* **Job**: Output the material exactly, but drop every image it holds.

···

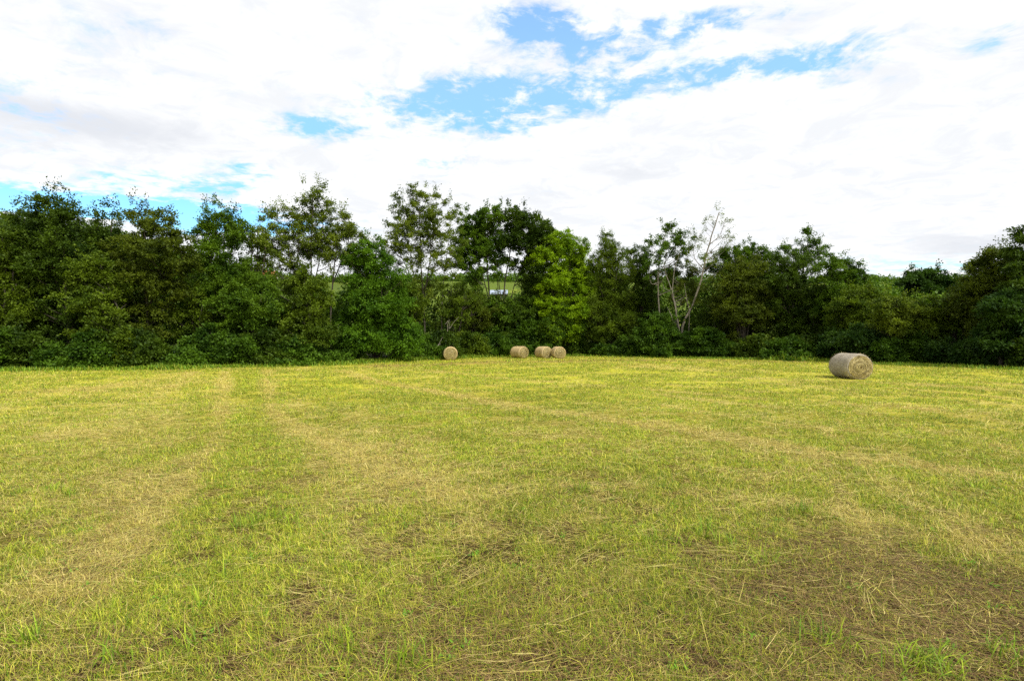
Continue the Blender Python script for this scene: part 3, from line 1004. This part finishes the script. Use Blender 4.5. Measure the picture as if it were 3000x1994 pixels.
make_tree("young_tree", "pale-leaved sapling crown between the round dark tree and the yellowish one", "tree", G_EDGE, 2735, E(2735, 4),
          [(2740, 915, 40, 24), (2760, 945, 48, 30), (2720, 965, 52, 34)], 'olive', 1.1, flat=.6, up_bias=1.3)
make_tree("young_tree", "yellow-tinged young tree over the large bale", "tree", G_EDGE, 2520, E(2520, 4),
          [(2500, 870, 36, 26), (2545, 865, 36, 26), (2520, 905, 55, 32), (2470, 920, 44, 34), (2560, 930, 40, 34)], 'olive', 1.1, flat=.6)
# low saplings that fill the centre gaps
for px, top, k, lab in [(1190, 850, 'olive', "low olive sapling at the foot of the tall slender open tree"),
                        (1335, 850, 'olive', "bushy olive sapling between the slender stems and the forked trunks"),
                        (1390, 890, 'brown', "short brownish sapling left of the forked trunks"),
                        (1520, 905, 'mid', "short green sapling at the foot of the round-headed dark tree"),
                        (570, 880, 'olive', "low olive sapling under the pointed-top green tree"),
                        (90, 900, 'olive', "low olive sapling at the far left under the rounded dark tree"),
                        (2100, 900, 'dark', "low dark sapling right of the leaning trunk's base"),
                        (2400, 890, 'dark', "low dark sapling left of the round-topped tree by the gap"),
                        (2810, 890, 'brown', "low brownish sapling beside the broad olive tree at right")]:
    make_tree("sapling", lab, "sapling", "saplings among the trees", px, E(px, 4.5),
              [(px - 12, top, 42, 36, .8), (px + 25, top + 35, 44, 36, .8), (px - 10, top + 75, 60, 44, .9)], k, 0.9, size=.15)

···

* **Task response**:
Continue the Blender Python script for this scene: part 3, from line 1004. This part finishes the script. Use Blender 4.5. Measure the picture as if it were 3000x1994 pixels.
make_tree("young_tree", "pale-leaved sapling crown between the round dark tree and the yellowish one", "tree", G_EDGE, 2735, E(2735, 4),
          [(2740, 915, 40, 24), (2760, 945, 48, 30), (2720, 965, 52, 34)], 'olive', 1.1, flat=.6, up_bias=1.3)
make_tree("young_tree", "yellow-tinged young tree over the large bale", "tree", G_EDGE, 2520, E(2520, 4),
          [(2500, 870, 36, 26), (2545, 865, 36, 26), (2520, 905, 55, 32), (2470, 920, 44, 34), (2560, 930, 40, 34)], 'olive', 1.1, flat=.6)
# low saplings that fill the centre gaps
for px, top, k, lab in [(1190, 850, 'olive', "low olive sapling at the foot of the tall slender open tree"),
                        (1335, 850, 'olive', "bushy olive sapling between the slender stems and the forked trunks"),
                        (1390, 890, 'brown', "short brownish sapling left of the forked trunks"),
                        (1520, 905, 'mid', "short green sapling at the foot of the round-headed dark tree"),
                        (570, 880, 'olive', "low olive sapling under the pointed-top green tree"),
                        (90, 900, 'olive', "low olive sapling at the far left under the rounded dark tree"),
                        (2100, 900, 'dark', "low dark sapling right of the leaning trunk's base"),
                        (2400, 890, 'dark', "low dark sapling left of the round-topped tree by the gap"),
                        (2810, 890, 'brown', "low brownish sapling beside the broad olive tree at right")]:
    make_tree("sapling", lab, "sapling", "saplings among the trees", px, E(px, 4.5),
              [(px - 12, top, 42, 36, .8), (px + 25, top + 35, 44, 36, .8), (px - 10, top + 75, 60, 44, .9)], k, 0.9, size=.15)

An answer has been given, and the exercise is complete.